Looks like Enonomi and I were reading partners. Mine is up too. Hey, at least I beat SI... I think? I'm going through reading everyone's now. This was (typically) stop 1.

Have to say, your review was better than anything I could have written. Then again, I was TRYING to stick to the NBL format and write an essay about what it made me think about.

I guess I'll continue my Friday reading quest by clicking on Eno's conveniently provided link. I won't leave mine. You have to work for good stuff! :)

The Exterminator said...

Eno & Evo:
You guys weren't meeting clandestinely in the library, were you?

Evo:
You're right, of course, about an essay vs. a review. I plead "no contest." Hell, I didn't even remember to try to stick to the Nonbelieving Literati "rules." I guess the book just didn't make me think about anything other than how much I hated it.

EnoNomi said...

Well I do go to the library quite a bit...
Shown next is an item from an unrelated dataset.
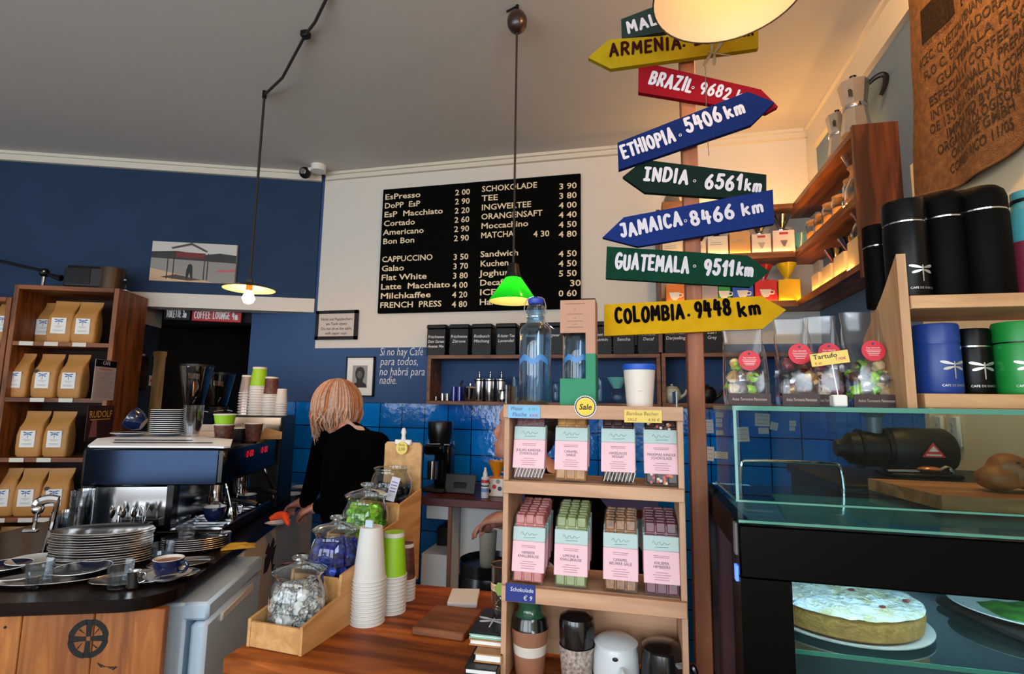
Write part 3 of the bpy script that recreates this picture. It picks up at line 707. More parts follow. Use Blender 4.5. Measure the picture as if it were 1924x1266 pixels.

How do we get books in for the Literati reading list? As I wait for the library to deliver The Plague (ha!), I've started on The Master and Margarita by Mikhail Bulgakov (because Neil Gaiman said he was reading it in his blog a long while back) but after reading the first chapter I think it'd make a good addition to our group.

The Exterminator said...

Eno:

Yeah, I have to order The Plague from Amazon; better get on that.

I think The Master and Margarita would make an excellent choice for NL. I read it and loved it ages ago, twice, but I remember very little about it. Please keep it in mind.

The way books get on the list is: About a week before the target date for the current book, I tap someone on the e-shoulder to make the next selection. Your turn will come very soon. I'm tempted to tell you that you'll be next, but now that I've expressed so much excitement about the book you might choose, it probably wouldn't be fair to un-"randomize" my process. You never know, though.